Another thing I didn’t realize when I picked up this book was that it was a collection of short stories. I thought it was a novel, even after reading in his biography on the book jacket this little tidbit: “His first novel is due out from Atlantic Monthly Press in 1994.” I thought to myself, “What are they talking about? Isn’t this his first novel?” Since I thought it was a novel and not short stories, I was trying to think of it as a story that followed a typical plot progression, or if not a typical plot progression, at least, some kind of plot progression. So when it began jumping from place to place and mixing characters in a way I thought was illogical, and didn’t match up with my memory of the movie, I didn’t like it. I thought well, this is actually his first novel and he can be excused for the jarring, or even at times lack of, transitions.

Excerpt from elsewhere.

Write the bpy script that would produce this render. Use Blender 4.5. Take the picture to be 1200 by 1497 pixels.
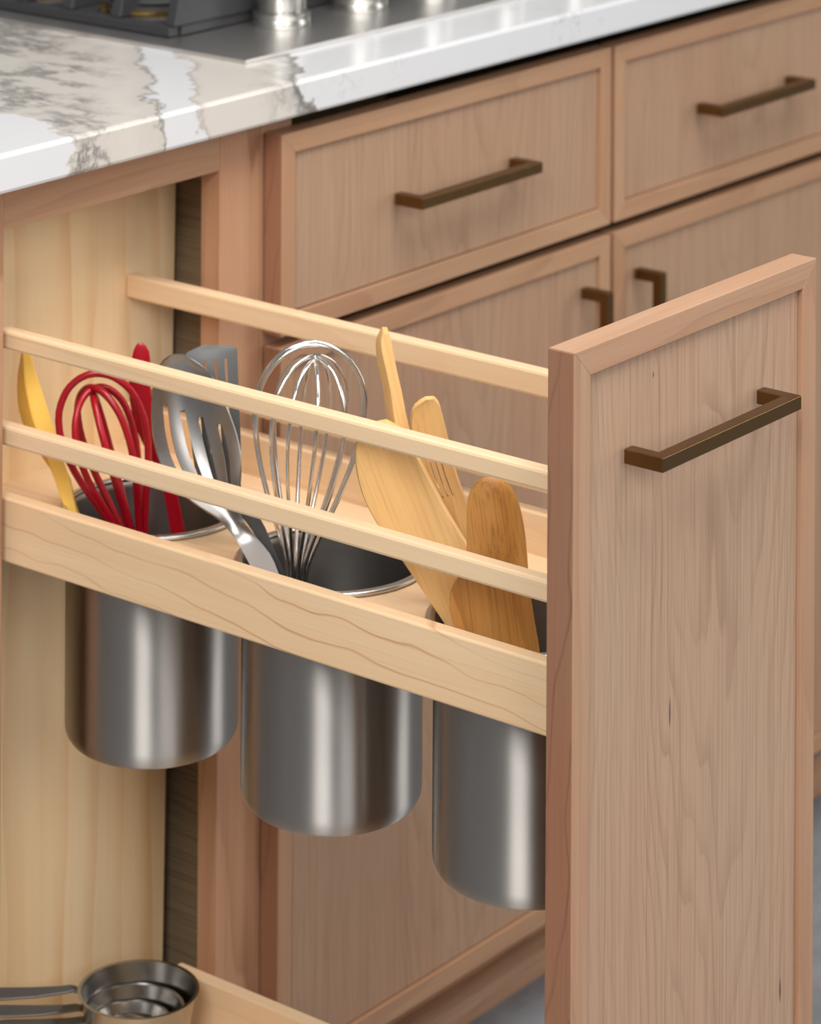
import bpy, bmesh, math, random
from mathutils import Vector, Matrix
C = bpy.context.scene.collection
S = bpy.context.scene
for o in list(bpy.data.objects): bpy.data.objects.remove(o)

# ---------------- camera ----------------
cd = bpy.data.cameras.new('camera'); cam = bpy.data.objects.new('camera', cd); C.objects.link(cam)
F = Vector((0.78446461, 0.62017232, 0.00125191)); R = Vector((0.62015831, -0.78445786, 0.00543446)); U = Vector((-0.00435238, 0.00348676, 0.99998445))
M = Matrix((R, U, -F)).transposed().to_4x4(); M.translation = Vector((-1.32785, -1.65954, 1.43327)); cam.matrix_world = M
cd.sensor_fit = 'AUTO'; cd.sensor_width = 36.0; cd.lens = 4648.018 / 1497 * 36.0
cd.shift_x = 0.5563 / 1497; cd.shift_y = -(748.5 + 863.483) / 1497
cd.clip_start = .05; cd.clip_end = 50
cd.dof.use_dof = True; cd.dof.focus_distance = 2.08; cd.dof.aperture_fstop = 10.0; cd.dof.aperture_blades = 0
S.camera = cam
# ---------------- world, lamps, exposure ----------------
w = bpy.data.worlds.new('world'); S.world = w; w.use_nodes = True
bg = w.node_tree.nodes['Background']; bg.inputs['Color'].default_value = (1, .985, .96, 1); bg.inputs['Strength'].default_value = .235
def area(name, loc, target, sx, sy, power, col=(1, .97, .93)):
    l = bpy.data.lights.new(name, 'AREA'); l.shape = 'RECTANGLE'; l.size = sx; l.size_y = sy; l.energy = power; l.color = col
    o = bpy.data.objects.new(name, l); C.objects.link(o); o.location = loc
    o.rotation_euler = (Vector(target) - Vector(loc)).to_track_quat('-Z', 'Y').to_euler(); return o
area('ceiling_panel_light', (.2, -.95, 2.7), (.5, -.3, .6), 1.8, 1.2, 54)
area('softbox_light', (-2.25, -1.63, 2.6), (.4, -.2, .6), 1.0, 1.3, 62, (1, .98, .95))
area('window_light', (-1.0, -3.1, 2.0), (.5, -.1, .6), 1.5, 1.5, 30, (1, .99, .98))
area('window_light', (2.8, -2.3, 1.5), (.7, 0, .4), .9, 1.7, 20, (1, .99, .98))
S.view_settings.view_transform = 'Standard'; S.view_settings.look = 'None'; S.view_settings.gamma = 1; S.view_settings.exposure = 0.0
S.view_settings.use_curve_mapping = False
UT={}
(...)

Now that I know this is a collection of short stories, I might would judge the book a little bit differently than when I first read it. Even though he does jump from place to place and mixes characters in a way that is inconsistent with the plot of a novel, in the world of short stories, he paints a holistic picture of the modern Native American. He or she is a person caught between the modern and ancient ways of life, who is often trying to reconcile those ways within himself or herself and often fails, because neither are they compatible nor should they be.

So while originally, I was going to downgrade the book a couple of notches in my “final analysis”, because it didn’t seem to flow like a novel should, now I’m going to take it up a notch and in my:

Final Analysis: I will give it a 9 out of 10. I still don’t think it was perfect, but it was a damned sight better now that I know it’s a short story collection and not a novel.